Material provided
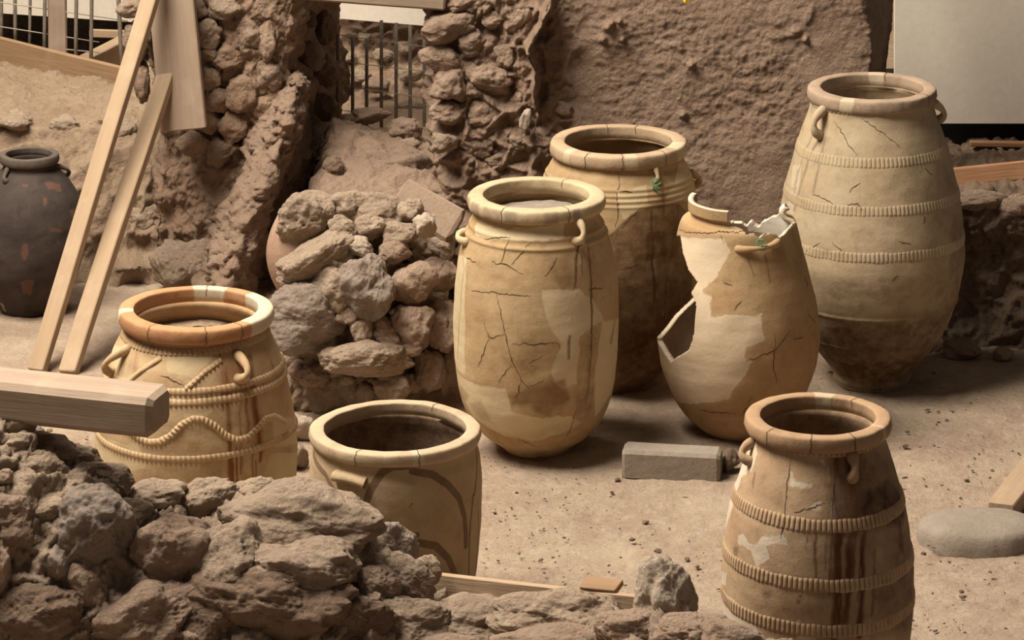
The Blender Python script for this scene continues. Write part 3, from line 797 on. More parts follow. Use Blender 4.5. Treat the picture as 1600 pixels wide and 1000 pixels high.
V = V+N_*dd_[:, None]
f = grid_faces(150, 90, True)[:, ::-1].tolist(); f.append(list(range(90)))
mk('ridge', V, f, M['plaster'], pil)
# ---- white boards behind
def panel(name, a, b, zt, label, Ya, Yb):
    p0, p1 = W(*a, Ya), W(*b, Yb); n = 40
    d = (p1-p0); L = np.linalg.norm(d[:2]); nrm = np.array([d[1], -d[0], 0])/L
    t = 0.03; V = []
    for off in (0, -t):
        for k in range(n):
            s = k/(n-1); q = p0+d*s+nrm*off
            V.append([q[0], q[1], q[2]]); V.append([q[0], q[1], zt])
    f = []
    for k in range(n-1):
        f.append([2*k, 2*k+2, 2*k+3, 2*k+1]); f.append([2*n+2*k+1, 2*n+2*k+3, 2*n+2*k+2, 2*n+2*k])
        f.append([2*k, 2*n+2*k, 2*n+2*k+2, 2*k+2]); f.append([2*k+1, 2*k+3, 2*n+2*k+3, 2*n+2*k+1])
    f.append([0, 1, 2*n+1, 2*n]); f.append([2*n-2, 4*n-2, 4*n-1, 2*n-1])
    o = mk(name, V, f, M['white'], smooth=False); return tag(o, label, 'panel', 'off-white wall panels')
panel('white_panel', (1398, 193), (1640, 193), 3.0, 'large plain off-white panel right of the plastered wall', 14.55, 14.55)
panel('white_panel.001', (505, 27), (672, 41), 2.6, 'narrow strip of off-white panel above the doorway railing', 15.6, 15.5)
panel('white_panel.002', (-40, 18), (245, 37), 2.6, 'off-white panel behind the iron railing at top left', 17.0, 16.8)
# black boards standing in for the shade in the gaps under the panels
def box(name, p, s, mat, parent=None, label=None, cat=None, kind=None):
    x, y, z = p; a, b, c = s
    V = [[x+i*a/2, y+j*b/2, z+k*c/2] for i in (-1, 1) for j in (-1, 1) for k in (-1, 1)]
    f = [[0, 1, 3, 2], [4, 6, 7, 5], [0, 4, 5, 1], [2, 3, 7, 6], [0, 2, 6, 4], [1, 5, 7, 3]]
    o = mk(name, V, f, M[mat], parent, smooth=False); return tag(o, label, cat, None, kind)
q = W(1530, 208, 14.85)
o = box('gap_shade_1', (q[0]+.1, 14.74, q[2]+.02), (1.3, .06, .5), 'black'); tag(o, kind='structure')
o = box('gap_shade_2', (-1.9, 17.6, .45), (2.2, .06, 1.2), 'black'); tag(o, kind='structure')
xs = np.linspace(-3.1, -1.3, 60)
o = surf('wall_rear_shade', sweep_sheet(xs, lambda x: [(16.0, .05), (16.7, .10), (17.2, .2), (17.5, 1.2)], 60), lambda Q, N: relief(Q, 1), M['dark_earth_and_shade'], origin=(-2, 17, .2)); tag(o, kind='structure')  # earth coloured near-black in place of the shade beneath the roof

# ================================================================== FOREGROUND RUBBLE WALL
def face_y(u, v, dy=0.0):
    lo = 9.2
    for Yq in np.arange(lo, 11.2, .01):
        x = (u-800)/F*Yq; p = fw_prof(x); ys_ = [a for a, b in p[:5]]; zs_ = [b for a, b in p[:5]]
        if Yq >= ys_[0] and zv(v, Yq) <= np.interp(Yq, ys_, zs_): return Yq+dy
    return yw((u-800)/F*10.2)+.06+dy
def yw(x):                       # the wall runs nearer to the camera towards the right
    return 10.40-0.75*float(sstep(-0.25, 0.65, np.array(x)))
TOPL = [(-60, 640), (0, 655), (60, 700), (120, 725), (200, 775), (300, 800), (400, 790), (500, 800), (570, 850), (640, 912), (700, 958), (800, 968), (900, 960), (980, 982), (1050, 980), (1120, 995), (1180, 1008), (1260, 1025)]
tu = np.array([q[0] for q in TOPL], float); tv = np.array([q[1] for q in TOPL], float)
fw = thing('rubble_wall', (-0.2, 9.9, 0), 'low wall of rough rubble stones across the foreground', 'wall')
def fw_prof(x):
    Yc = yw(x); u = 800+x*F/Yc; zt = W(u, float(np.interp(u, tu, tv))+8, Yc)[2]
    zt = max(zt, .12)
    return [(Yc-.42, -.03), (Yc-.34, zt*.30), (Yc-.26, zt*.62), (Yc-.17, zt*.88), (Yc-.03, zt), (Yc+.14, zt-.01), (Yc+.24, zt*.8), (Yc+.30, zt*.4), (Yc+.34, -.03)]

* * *

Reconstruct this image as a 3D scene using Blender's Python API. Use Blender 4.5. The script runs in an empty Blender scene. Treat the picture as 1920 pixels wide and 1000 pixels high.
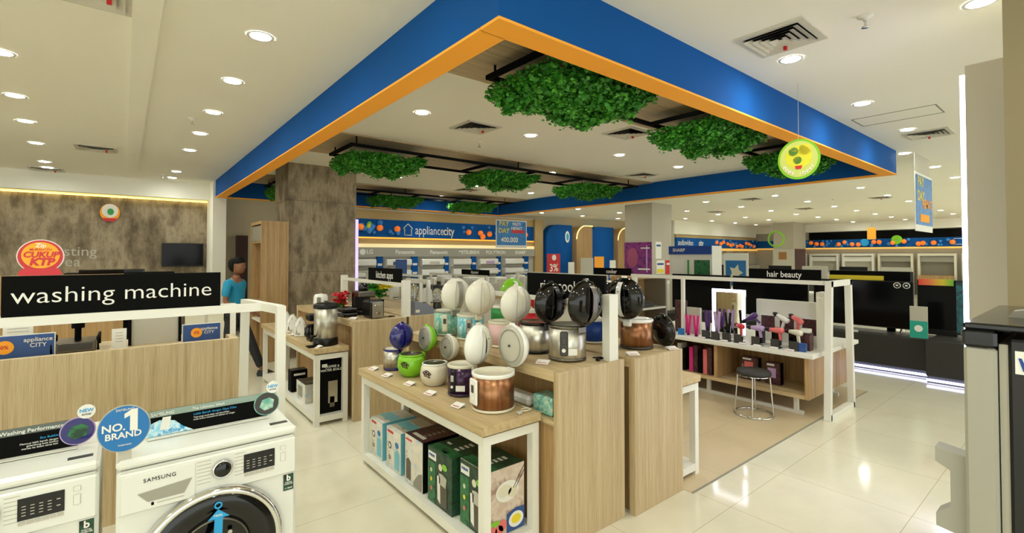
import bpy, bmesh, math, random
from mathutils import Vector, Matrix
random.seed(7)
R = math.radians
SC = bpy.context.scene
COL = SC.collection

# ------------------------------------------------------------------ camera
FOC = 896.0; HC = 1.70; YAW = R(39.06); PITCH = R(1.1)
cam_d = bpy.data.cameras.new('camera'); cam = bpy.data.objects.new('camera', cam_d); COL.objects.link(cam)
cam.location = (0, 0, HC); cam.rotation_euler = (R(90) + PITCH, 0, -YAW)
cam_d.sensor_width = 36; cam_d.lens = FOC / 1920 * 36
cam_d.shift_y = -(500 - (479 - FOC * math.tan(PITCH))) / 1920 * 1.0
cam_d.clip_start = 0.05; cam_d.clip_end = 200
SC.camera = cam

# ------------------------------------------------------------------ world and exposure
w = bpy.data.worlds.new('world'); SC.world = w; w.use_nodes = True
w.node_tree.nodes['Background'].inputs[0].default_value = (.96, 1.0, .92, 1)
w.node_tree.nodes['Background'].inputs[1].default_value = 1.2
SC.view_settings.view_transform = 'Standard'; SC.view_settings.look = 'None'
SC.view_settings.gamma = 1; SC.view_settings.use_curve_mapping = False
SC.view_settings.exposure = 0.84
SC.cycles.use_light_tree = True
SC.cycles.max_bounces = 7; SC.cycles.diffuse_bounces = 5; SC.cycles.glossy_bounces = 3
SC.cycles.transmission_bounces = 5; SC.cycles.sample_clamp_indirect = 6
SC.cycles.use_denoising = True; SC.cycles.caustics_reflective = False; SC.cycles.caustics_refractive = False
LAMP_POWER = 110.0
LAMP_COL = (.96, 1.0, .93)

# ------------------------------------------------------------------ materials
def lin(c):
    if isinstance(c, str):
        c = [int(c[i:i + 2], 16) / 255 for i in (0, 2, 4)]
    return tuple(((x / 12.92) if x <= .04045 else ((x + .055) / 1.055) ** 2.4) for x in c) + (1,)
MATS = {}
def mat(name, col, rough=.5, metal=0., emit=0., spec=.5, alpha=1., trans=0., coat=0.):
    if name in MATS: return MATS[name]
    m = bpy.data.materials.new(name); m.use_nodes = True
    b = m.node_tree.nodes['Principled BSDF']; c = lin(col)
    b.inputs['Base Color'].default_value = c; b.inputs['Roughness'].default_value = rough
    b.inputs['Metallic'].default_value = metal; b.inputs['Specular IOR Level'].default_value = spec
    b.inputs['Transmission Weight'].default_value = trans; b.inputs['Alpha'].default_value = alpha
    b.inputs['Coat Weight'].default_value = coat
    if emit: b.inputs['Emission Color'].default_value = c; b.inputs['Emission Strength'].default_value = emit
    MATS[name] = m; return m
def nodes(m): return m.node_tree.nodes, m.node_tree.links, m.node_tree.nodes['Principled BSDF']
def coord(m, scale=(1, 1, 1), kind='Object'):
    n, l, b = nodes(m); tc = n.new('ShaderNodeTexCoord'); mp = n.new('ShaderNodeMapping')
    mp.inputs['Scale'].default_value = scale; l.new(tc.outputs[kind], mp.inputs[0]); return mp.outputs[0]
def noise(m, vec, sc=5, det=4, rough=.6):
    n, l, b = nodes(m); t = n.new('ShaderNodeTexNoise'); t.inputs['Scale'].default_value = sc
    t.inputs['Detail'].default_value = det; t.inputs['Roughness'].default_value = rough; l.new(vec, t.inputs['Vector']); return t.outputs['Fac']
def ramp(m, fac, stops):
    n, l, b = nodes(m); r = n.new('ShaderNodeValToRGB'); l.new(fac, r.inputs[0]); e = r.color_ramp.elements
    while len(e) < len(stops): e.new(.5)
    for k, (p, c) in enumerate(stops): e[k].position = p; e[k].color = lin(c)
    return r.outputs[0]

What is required
Tell how many lines hold the string "from", giving the number and nothing else.

Solution for this problem
2